Planning on a new home construction? It can be quite complicated, but long as you begin the right way, everything else will follow. Of course, when you talk of great beginnings in terms of home construction, you talk of a great contractor. Question is, how do you tell who’s good for you?

License and Insurance

First off, a good contractor is licensed and insured. A license is proof of a contractor’s knowledge and credibility, and that he has the right industry experience and qualifications. A good contractor is also adequately insured, protecting you from financial liability in case there are defects in the construction or if somebody gets hurt on the job.

Specific Relevant Experience

There are lots of experienced contractors today, but you need someone with experience that is specifically relevant to the type of project you have in mind. For instance, if you’re the type of person who is meticulous about bathrooms, get someone who has a reputation for building excellent ones.

Certainly, you should also find someone who is open to your ideas and will gladly explain anything you may have trouble understanding. At the same time, they should make expert recommendations in terms of functionality and affordability.

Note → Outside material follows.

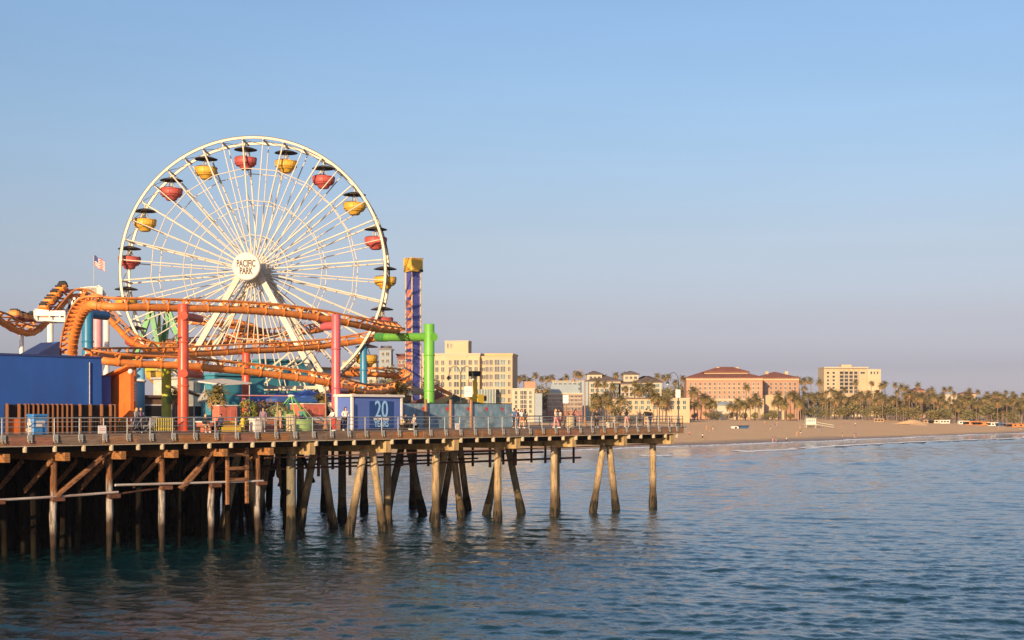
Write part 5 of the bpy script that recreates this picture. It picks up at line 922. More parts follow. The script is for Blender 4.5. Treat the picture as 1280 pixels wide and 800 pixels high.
def winmesh(w, h, gl, mull=1):
    k = (round(w, 2), round(h, 2), gl.name, mull)
    if k not in WINM:
        b = MB(); b.add([(-w / 2, .0, -h / 2), (w / 2, .0, -h / 2), (w / 2, .0, h / 2), (-w / 2, .0, h / 2)], [(0, 1, 2, 3)]); b.cur = 1; t = .12
        for lo, hi in (((-w / 2 - t, -.22, -h / 2 - t), (-w / 2, .0, h / 2 + t)), ((w / 2, -.22, -h / 2 - t), (w / 2 + t, .0, h / 2 + t)), ((-w / 2, -.22, h / 2), (w / 2, .0, h / 2 + t)), ((-w / 2, -.26, -h / 2 - t), (w / 2, .0, -h / 2))): b.bb(lo, hi)
        for i in range(mull): x = -w / 2 + (i + 1) * w / (mull + 1); b.bb((x - .05, -.1, -h / 2), (x + .05, -.004, h / 2))
        WINM[k] = b.mesh('window', [gl, M_FRAME])
    return WINM[k]
def windows(par, x0, x1, y, zs, n_, w, h, gl=None, mull=1, face=0, skip=()):
    """windows in rows on a wall of par: face 0 looks -y, 1 looks +x, 3 looks -x"""
    gl = gl or M_GLASS; me = winmesh(w, h, gl, mull)
    for j, z in enumerate(zs):
        for i in range(n_):
            if i in skip: continue
            x = x0 + (x1 - x0) * (i + .5) / n_
            loc, r = ((x, y - .02, z), 0) if face == 0 else ((y + .02, x, z), pi / 2) if face == 1 else ((y - .02, x, z), -pi / 2)
            put(me, 'window', par, loc, (0, 0, r))
def hip(b, x0, x1, y0, y1, z, h, ov=.8, ridge=.5):
    x0 -= ov; x1 += ov; y0 -= ov; y1 += ov; d = (y1 - y0) * ridge; 
    b.add([(x0, y0, z), (x1, y0, z), (x1, y1, z), (x0, y1, z), (x0 + d, (y0 + y1) / 2, z + h), (x1 - d, (y0 + y1) / 2, z + h), (x0, y0, z - .35), (x1, y0, z - .35), (x1, y1, z - .35), (x0, y1, z - .35)], [(0, 1, 5, 4), (1, 2, 5), (2, 3, 4, 5), (3, 0, 4), (9, 8, 7, 6), (0, 6, 7, 1), (1, 7, 8, 2), (2, 8, 9, 3), (3, 9, 6, 0)]); return b
def bld(name, label, u0, u1, Y, rz=0, cat='building'):
    """building whose front spans u0..u1 at distance Y; local x along the front, y back"""
    P, Q = at(u0, HOR, Y), at(u1, HOR, Y); z = ground_z((P.x + Q.x) / 2, Y + 8) - .6; t = thing(name, label, cat, (P.x, P.y, z), R(rz)); t['w'] = (Q.x - P.x) / cos(R(rz)); return t, t['w'], lambda v, yy=Y: zat(v, V((0, yy, 0))) - z
# eight-storey cream hotel nearest the pier
t, W, zf = bld('hotel', 'eight storey cream hotel block with penthouse beyond the mural fence', 528, 641, 580, -8); H = zf(444)
for x0, x1, y0, y1, h, nm in ((0, W * .64, 0, 14, H, 'wall'), (W * .64, W * .70, 1.6, 14, H - .4, 'recess_wall'), (W * .70, W, -1.2, 14, H - .3, 'wall'), (W * .50, W * .64, -1.4, 0, H - .8, 'bay_wall'), (W * .28, W * .50, -.6, 0, H - .3, 'bay_wall')): MB().bb((x0, y0, 0), (x1, y1, h)).build(nm, M_CWALL, t)
MB().bb((-.2, -.2, H), (W * .64 + .2, 14.2, H + .7)).build('parapet', M_CWALL2, t); MB().bb((W * .70 - .2, -1.4, H - .3), (W + .2, 14.2, H + .5)).build('parapet', mat('ochre_band', (.52, .36, .16), .8, .06, .2, .05), t)
ph = MB().bb((W * .24, 2, H), (W * .50, 10, zf(427))).build('penthouse', M_CWALL, t); MB().bb((W * .24 - .15, 1.85, zf(427)), (W * .5 + .15, 10.15, zf(427) + .4)).build('penthouse_rim', M_CWALL2, ph)
zs = [zf(v) for v in (453.5, 462, 471.5, 480.5, 490, 500, 509)]
windows(t, 0, W * .26, 0, zs, 4, 1.3, 1.9); windows(t, W * .285, W * .34, -.6, zs, 1, 1.2, 1.9); windows(t, W * .345, W * .495, -.6, zs, 2, 2.0, 2.0, M_GLASSB); windows(t, W * .505, W * .635, -1.4, zs, 2, 1.4, 1.9); windows(t, W * .645, W * .695, 1.6, zs, 1, 1.3, 1.6); windows(t, W * .70, W * .79, -1.2, zs, 2, 1.3, 2.0); windows(t, W * .80, W * .93, -1.2, zs, 2, 2.0, 2.2, M_GLASSB); windows(t, W * .93, W, -1.2, zs, 1, 1.1, 1.8); windows(ph, W * .255, W * .33, 2, [zf(432)], 2, .7, 1.8)
MB().bb((W * .6, -8, 0), (W * .84, -1.2, zf(487))).build('glazed_wing', M_GLASSB, t)
for i in range(9): MB().bb((W * .6 + i * W * .03, -8.1, 0), (W * .6 + i * W * .03 + .15, -8, zf(487))).build('mullion', M_FRAME, t)
# pale low block right of it, red penthouse strip on its roof
t, W, zf = bld('apartment_block', 'narrow pale apartment block with a column of dark bay windows, beside the cream hotel', 640, 668, 560, 0); H = zf(487); MB().bb((0, 0, 0), (W, 12, H)).build('wall', M_CWALL2, t); MB().bb((-.3, -.3, H), (W + .3, 12.3, H + .5)).build('parapet', M_CWALL2, t); zs = [zf(v) for v in (491, 496.5, 502.5, 508, 514)]
windows(t, W * .36, W * .66, 0, zs, 2, 1.1, 1.5); windows(t, W * .72, W * .92, 0, zs, 1, .9, 1.3); windows(t, W * .05, W * .3, 0, zs, 1, .9, 1.3); MB().bb((W * .55, 2, H), (W * 1.05, 9, H + 3.2)).build('roof_house', M_TERRA, t); MB().bb((W, .5, 0), (W + 3, 11, H - 1.5)).build('side_wing', M_SHAD, t)
t, W, zf = bld('brick_block', 'low plum brick block with white bands behind the walkway signs', 684, 728, 640, 0); H = zf(493); MB().bb((0, 0, 0), (W, 14, H)).build('wall', M_BRICKW, t); zs = [zf(v) for v in (496, 500.5, 505.5, 511)]
for z in zs: MB().bb((-.05, -.1, z + .95), (W + .05, 0, z + 1.25)).build('string_course', M_CWALL2, t)
MB().bb((-.2, -.3, H), (W + .2, 14, H + .7)).build('parapet', M_CWALL2, t); windows(t, .5, W - .5, 0, zs, 9, 1.0, 1.25); MB().bb((W * .1, 3, H + .7), (W * .9, 11, H + 4.5)).build('roof_storey', M_SHAD, t)
t, W, zf = bld('hillside_house', 'long grey-green building with many windows above the plum brick block', 690, 735, 740, 0); H = zf(477); MB().bb((0, 0, 0), (W, 12, H)).build('wall', M_SHAD, t); windows(t, .5, W - .5, 0, [zf(480.5), zf(486)], 7, 1.6, 1.3, M_GLASSB); MB().bb((-.3, -.3, H), (W + .3, 12, H + .5)).build('parapet', M_CWALL, t)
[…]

The contractor should also be willing to work around your reasonable preferences. If, say, you only want the workers in your property from 8am to 4pm, there should be no issues with that. You always want to be on the same page with your contractor if only to prevent conflict.

Client References

Before you choose a particular contractor, ask them for client references and talk to these people or even personally check out the contractor’s work (of course, with permission). This is probably the best way of gauging the type of job that this professional is capable of. If you approach a contractor and he refuses to give references, that can only mean that he’s not confident about his work.

Detailed Written Contract

This document should cover all material and labor costs, including project start and end dates, and specifications. It’s a must to have a contract for your own security. If, for example, your contractor promised on the contract that he would do something and he doesn’t do it, you can take him to court and do it.

Personal Connection

Finally, hire a contractor you can be friends with. Building a home takes months, which means that’s how long you’ll be putting up with a contractor you don’t like. If you both hardly get along with each other, that can cause issues with the project itself. Picture yourself in disagreement with your contractor and having a heated exchange of words. That can delay the progress of the project and even increase your labor costs. For your own project’s sake, choose someone you’ll be glad to befriend.